If you’re unfamiliar with what The Void is, think of room-scale VR like you’d find with a HTC Vive headset, but on a whole new level of sophistication. You wear a harness with the headset, and actually walk from room to room untethered to a computer. It’s the closest we currently have to a Star Trek Holodeck.

Avengers: Damage Control makes one big technical innovation over Star Wars: Secrets of the Empire that seriously impressed me. In the Star Wars VR experience you played a Stormtrooper with a blaster, but in this you don’t use any type of VR controller. The headset is able to detect your hands and amazingly recognize even small movements of your fingers.

A look at Ultron’s new form in the experience. Concept art by Josh Nizzi. Courtesy of Marvel Studios.

This allows you to just make the famous Iron Man gestures with your hands to fire your weapons or raise a shield like the one he used in Endgame. It was a stunning jump in VR where you don’t need any type of controller to interact with the environment.

ILMxLAB Experience Director Ian Bowie explains, “It was also a very conscious design decision, just from an experiential point from the Marvel thing, you hand someone a gun and they’re not a hero at that point.
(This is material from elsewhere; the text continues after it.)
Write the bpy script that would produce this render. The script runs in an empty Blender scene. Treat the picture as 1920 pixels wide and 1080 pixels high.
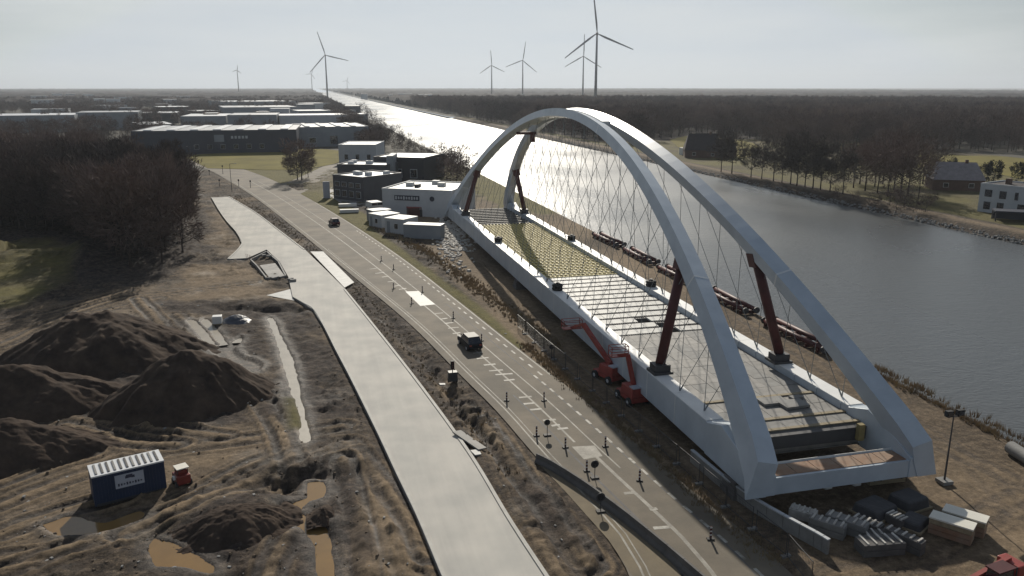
import bpy, bmesh, math, random
import numpy as np
from mathutils import Matrix, Vector
random.seed(7); rng = np.random.default_rng(7)
scn = bpy.context.scene
col = scn.collection

# ------------------------------------------------------------------ camera, sky, sun, exposure
# world frame: +Y runs along the canal and the bridge, +X across the canal; metres; z = 0 is the ground
F, CAM_H = 1493.0, 33.0
PITCH = math.atan(378.0 / F); YAW = math.radians(-14.035)
cam_d = bpy.data.cameras.new('camera'); cam = bpy.data.objects.new('camera', cam_d); col.objects.link(cam)
cam.location = (0, 0, CAM_H); cam.rotation_euler = (math.pi / 2 - PITCH, 0, YAW)
cam_d.sensor_width = 36; cam_d.lens = F / 1920 * 36; cam_d.clip_start = 0.5; cam_d.clip_end = 30000
scn.camera = cam

SUN_EL, SUN_AZ = math.radians(29.0), math.radians(12.5)     # azimuth from +Y towards +X
world = bpy.data.worlds.new('World'); scn.world = world; world.use_nodes = True
nt = world.node_tree; bg = nt.nodes['Background']
sky = nt.nodes.new('ShaderNodeTexSky'); sky.sky_type = 'NISHITA'; sky.sun_disc = False
sky.sun_elevation = SUN_EL; sky.sun_rotation = SUN_AZ
sky.air_density = 1.0; sky.dust_density = 1.0; sky.ozone_density = 1.0; sky.altitude = 30
tc = nt.nodes.new('ShaderNodeTexCoord'); mp = nt.nodes.new('ShaderNodeMapping')
mp.inputs['Scale'].default_value = (2.2, 2.2, 16)
cn = nt.nodes.new('ShaderNodeTexNoise'); cn.inputs['Scale'].default_value = 1.6; cn.inputs['Detail'].default_value = 6
cr = nt.nodes.new('ShaderNodeValToRGB'); cr.color_ramp.elements[0].position = .42; cr.color_ramp.elements[1].position = .72
cr.color_ramp.elements[1].color = (.5, .5, .5, 1)
mx = nt.nodes.new('ShaderNodeMixRGB'); mx.inputs['Color2'].default_value = (14, 14.4, 14.3, 1)
nt.links.new(tc.outputs['Generated'], mp.inputs['Vector']); nt.links.new(mp.outputs[0], cn.inputs['Vector'])
nt.links.new(cn.outputs['Fac'], cr.inputs[0]); nt.links.new(cr.outputs[0], mx.inputs['Fac'])
# thin winter haze takes the colour out of the sky towards the horizon
hs = nt.nodes.new('ShaderNodeHueSaturation'); sx = nt.nodes.new('ShaderNodeSeparateXYZ'); sr = nt.nodes.new('ShaderNodeMapRange')
sr.inputs['From Max'].default_value = .45; sr.inputs['To Min'].default_value = .12; sr.inputs['To Max'].default_value = .95
nt.links.new(tc.outputs['Generated'], sx.inputs[0]); nt.links.new(sx.outputs['Z'], sr.inputs['Value']); nt.links.new(sr.outputs[0], hs.inputs['Saturation'])
tint = nt.nodes.new('ShaderNodeMixRGB'); tint.blend_type = 'MULTIPLY'; tint.inputs['Fac'].default_value = 1; tint.inputs['Color2'].default_value = (.91, 1.0, 1.06, 1)
nt.links.new(sky.outputs[0], hs.inputs['Color']); nt.links.new(hs.outputs[0], tint.inputs['Color1']); 
dk = nt.nodes.new('ShaderNodeMixRGB'); dk.blend_type = 'DARKEN'; dk.inputs['Fac'].default_value = 1; dk.inputs['Color2'].default_value = (10.9, 11.9, 12.9, 1)   # veil evens out the glow round the sun
sm = nt.nodes.new('ShaderNodeMixRGB'); sm.inputs['Fac'].default_value = .13
nt.links.new(tint.outputs[0], dk.inputs['Color1']); nt.links.new(dk.outputs[0], sm.inputs['Color1']); nt.links.new(tint.outputs[0], sm.inputs['Color2']); nt.links.new(sm.outputs[0], mx.inputs['Color1']); nt.links.new(mx.outputs[0], bg.inputs['Color'])
bg.inputs['Strength'].default_value = 0.05

sun_d = bpy.data.lights.new('sun', 'SUN'); sun = bpy.data.objects.new('sun', sun_d); col.objects.link(sun)
sun_d.energy = 4.4; sun_d.angle = math.radians(0.53); sun_d.color = (1, .925, .80)
sdir = Vector((math.sin(SUN_AZ) * math.cos(SUN_EL), math.cos(SUN_AZ) * math.cos(SUN_EL), math.sin(SUN_EL)))
sun.rotation_euler = sdir.to_track_quat('Z', 'Y').to_euler(); sun.location = (0, 0, 300)
vs = scn.view_settings; vs.view_transform = 'Standard'; vs.look = 'None'; vs.gamma = 1; vs.use_curve_mapping = False
vs.exposure = 0.06
scn.cycles.use_denoising = True
scn.cycles.max_bounces = 6; scn.cycles.volume_bounces = 0; scn.cycles.caustics_reflective = False

# ------------------------------------------------------------------ helpers
_c, _s = math.cos(PITCH), math.sin(PITCH); _cy, _sy = math.cos(-YAW), math.sin(-YAW)
def G(px, py, z=0.0):
    """survey helper: the spot at height z that the photograph shows at (px, py), as scene x, y"""
    u, v = px - 960, py - 540
    k = (CAM_H - z) / (_s * F + _c * v)
    X, Y = u * k, (F * _c - v * _s) * k
    return (X * _cy + Y * _sy, Y * _cy - X * _sy)
def at_range(px, d):
    """a ground spot at distance d along the bearing of photo column px"""
    a = math.atan2(px - 960, F * _c + 378 * _s) - YAW
    return (d * math.sin(a), d * math.cos(a))

def tag(o, label=None, cat=None, group=None, kind=None):
    if label: o['label'] = label
    if cat: o['category'] = cat
    if group: o['group'] = group
    if kind: o['kind'] = kind
    return o
def root(name, label, cat, loc=(0, 0, 0), group=None, rz=0):
    o = bpy.data.objects.new(name, None); col.objects.link(o); o.location = loc; o.rotation_euler = (0, 0, rz)
    o.empty_display_size = .3
    return tag(o, label, cat, group)
class MB:
    def __init__(s): s.v = []; s.f = []
    def add(s, vs, fs):
        b = len(s.v); s.v += [tuple(p) for p in vs]; s.f += [tuple(i + b for i in f) for f in fs]; return s
    def box(s, c, d, rz=0, taper=1.0, M=None):
        x, y, z = d[0] / 2, d[1] / 2, d[2] / 2
        pts = [(-x, -y, -z), (x, -y, -z), (x, y, -z), (-x, y, -z)] + [(-x * taper, -y * taper, z), (x * taper, -y * taper, z), (x * taper, y * taper, z), (-x * taper, y * taper, z)]
        R = M if M is not None else Matrix.Rotation(rz, 3, 'Z')
        return s.add([Vector(c) + R @ Vector(p) for p in pts], [(0, 3, 2, 1), (4, 5, 6, 7), (0, 1, 5, 4), (1, 2, 6, 5), (2, 3, 7, 6), (3, 0, 4, 7)])
    def bar(s, a, b, w, h=None):
        a, b = Vector(a), Vector(b); d = (b - a); L = d.length
        if L < 1e-6: return s
        z = d / L; up = Vector((0, 0, 1)) if abs(z.z) < .95 else Vector((0, 1, 0))
        x = up.cross(z).normalized(); y = z.cross(x)
        M = Matrix((x, y, z)).transposed()
        return s.box((a + b) / 2, (w, h or w, L), M=M)
    def tube(s, pts, r, n=8, cap=True):
        pts = [Vector(p) for p in pts]; rs = r if isinstance(r, (list, tuple)) else [r] * len(pts)
        b = len(s.v); prev = None
        for i, p in enumerate(pts):
            d = (pts[min(i + 1, len(pts) - 1)] - pts[max(i - 1, 0)]).normalized()
            up = Vector((0, 0, 1)) if abs(d.z) < .95 else Vector((0, 1, 0))
            x = up.cross(d).normalized(); y = d.cross(x)
            for k in range(n):
                a = 2 * math.pi * k / n
                s.v.append(tuple(p + (x * math.cos(a) + y * math.sin(a)) * rs[i]))
        for i in range(len(pts) - 1):
            for k in range(n):
                k2 = (k + 1) % n
                s.f.append((b + i * n + k, b + i * n + k2, b + (i + 1) * n + k2, b + (i + 1) * n + k))
        if cap:
            s.f.append(tuple(b + k for k in range(n))[::-1]); s.f.append(tuple(b + (len(pts) - 1) * n + k for k in range(n)))
        return s
    def prism(s, poly, z0, z1):
        """poly of (x, y) counter-clockwise, from z0 to z1"""
        a = sum(poly[i][0] * poly[(i + 1) % len(poly)][1] - poly[(i + 1) % len(poly)][0] * poly[i][1] for i in range(len(poly)))
        if a < 0: poly = poly[::-1]
        n = len(poly)
        return s.add([(p[0], p[1], z0) for p in poly] + [(p[0], p[1], z1) for p in poly],
                     [tuple(range(n))[::-1], tuple(range(n, 2 * n))] + [(i, (i + 1) % n, n + (i + 1) % n, n + i) for i in range(n)])
    def mesh(s, name, m=None, smooth=False):
        me = bpy.data.meshes.new(name); me.from_pydata(s.v, [], s.f); me.update()
        if m: me.materials.append(m)
        if smooth: me.shade_smooth()
        return me
    def build(s, name, m=None, parent=None, smooth=False, bevel=0):
        o = bpy.data.objects.new(name, s.mesh(name, m, smooth)); col.objects.link(o)
        if parent:
            o.parent = parent
            if parent.type == 'EMPTY' and parent.get('_abs'): o.matrix_parent_inverse = Matrix.Translation(-parent.location)
        if bevel:
            md = o.modifiers.new('bevel', 'BEVEL'); md.width = bevel; md.segments = 2; md.limit_method = 'ANGLE'
        return o
def absroot(*a, **k):
    """root whose parts are given in scene coordinates"""
    o = root(*a, **k); o['_abs'] = 1; return o
def mesh_obj(name, me, parent=None, loc=None, rz=0, sc=None):
    o = bpy.data.objects.new(name, me); col.objects.link(o)
    if parent: o.parent = parent
    if loc: o.location = loc
    if rz: o.rotation_euler = (0, 0, rz)
    if sc: o.scale = sc
    return o
def copy_tree(o, loc, rz=0, sc=1, parent=None):
    c = o.copy(); col.objects.link(c)
    if parent: c.parent = parent
    else:
        c.location = loc; c.rotation_euler = (0, 0, rz); c.scale = (sc,) * 3 if not isinstance(sc, tuple) else sc
    for ch in o.children: copy_tree(ch, None, parent=c)
    return c

# ------------------------------------------------------------------ materials
def mat(name, rgb, rough=.8, var=.25, scale=1.5, bump=.0, bscale=None, metal=0, spec=.4, rgb2=None, detail=5, coord='Object', streak=None):
    m = bpy.data.materials.new(name); m.use_nodes = True; n = m.node_tree.nodes; l = m.node_tree.links
    p = n['Principled BSDF']; p.inputs['Roughness'].default_value = rough; p.inputs['Metallic'].default_value = metal
    p.inputs['Specular IOR Level'].default_value = spec
    t = n.new('ShaderNodeTexCoord'); src = t.outputs[coord]
    if streak:
        mpn = n.new('ShaderNodeMapping'); mpn.inputs['Scale'].default_value = streak; l.new(src, mpn.inputs[0]); src = mpn.outputs[0]
    x = n.new('ShaderNodeTexNoise'); x.inputs['Scale'].default_value = scale; x.inputs['Detail'].default_value = detail; x.inputs['Roughness'].default_value = .65
    l.new(src, x.inputs['Vector'])
    r = n.new('ShaderNodeValToRGB'); r.color_ramp.elements[0].position = .3; r.color_ramp.elements[1].position = .7
    a = rgb2 or tuple(c * (1 - var) for c in rgb)
    r.color_ramp.elements[0].color = (*a, 1); r.color_ramp.elements[1].color = (*rgb, 1)
    l.new(x.outputs['Fac'], r.inputs[0]); l.new(r.outputs[0], p.inputs['Base Color'])
    if bump:
        b = n.new('ShaderNodeBump'); b.inputs['Strength'].default_value = bump; b.inputs['Distance'].default_value = .1
        x2 = n.new('ShaderNodeTexNoise'); x2.inputs['Scale'].default_value = bscale or scale * 4; x2.inputs['Detail'].default_value = 6
        l.new(src, x2.inputs['Vector']); l.new(x2.outputs['Fac'], b.inputs['Height']); l.new(b.outputs[0], p.inputs['Normal'])
    return m
M = {}
M['asphalt'] = mat('asphalt', (.155, .132, .098), .85, scale=.22, rgb2=(.098, .084, .064), bump=.15, bscale=6, coord='Object', spec=.5)
M['concrete_road'] = mat('road_concrete', (.45, .44, .405), .75, scale=1.0, rgb2=(.385, .375, .35), bump=.05, bscale=5, spec=.25, streak=(.9, .035, 1), detail=8)
M['concrete_plain'] = mat('road_concrete', (.42, .41, .38), .75, scale=.12, rgb2=(.34, .335, .315), bump=.05, bscale=5, spec=.25, streak=(1, .12, 1))
M['dusty'] = mat('dusty_asphalt', (.20, .162, .105), .9, scale=.5, rgb2=(.14, .115, .08))
M['kerb'] = mat('kerb_concrete', (.42, .41, .375), .7, scale=.8, rgb2=(.30, .29, .265))
M['paint'] = mat('road_paint', (.48, .46, .41), .7, scale=1.1, rgb2=(.16, .145, .115))
M['paint_worn'] = mat('worn_paint', (.32, .30, .255), .7, scale=.6, rgb2=(.125, .112, .088))
M['slab'] = mat('precast_slab', (.25, .245, .235), .7, scale=.7, rgb2=(.165, .162, .155), bump=.05, bscale=9)
M['slab_white'] = mat('pale_slab', (.47, .47, .45), .6, scale=.6, rgb2=(.35, .35, .335))
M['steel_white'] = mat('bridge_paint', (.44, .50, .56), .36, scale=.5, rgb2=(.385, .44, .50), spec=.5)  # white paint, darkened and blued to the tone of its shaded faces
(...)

You wanted to actually have it come from the suit, from within, that power. So it was really important to have a gun-less experience from the onset. And then also figuring out, what are the gestures that work best for tracking? Luckily the Iron Man iconic pose everyone knows that, and it works great for that kind of finger detectional technology we were working with. It just worked in such an interesting way that played into the rhythm of firing, charge firing, aim fire, and you get into that rhythm. Which is really fun because it gives you a sense of mastery as you go on.”

Benedict Cumberbatch appears in the experience as Doctor Strange. All images courtesy of Marvel Studios and ILMxLAB.

If you’ve seen the trailer and the Avengers they revealed in it, you’re probably wondering how it all fits into the MCU.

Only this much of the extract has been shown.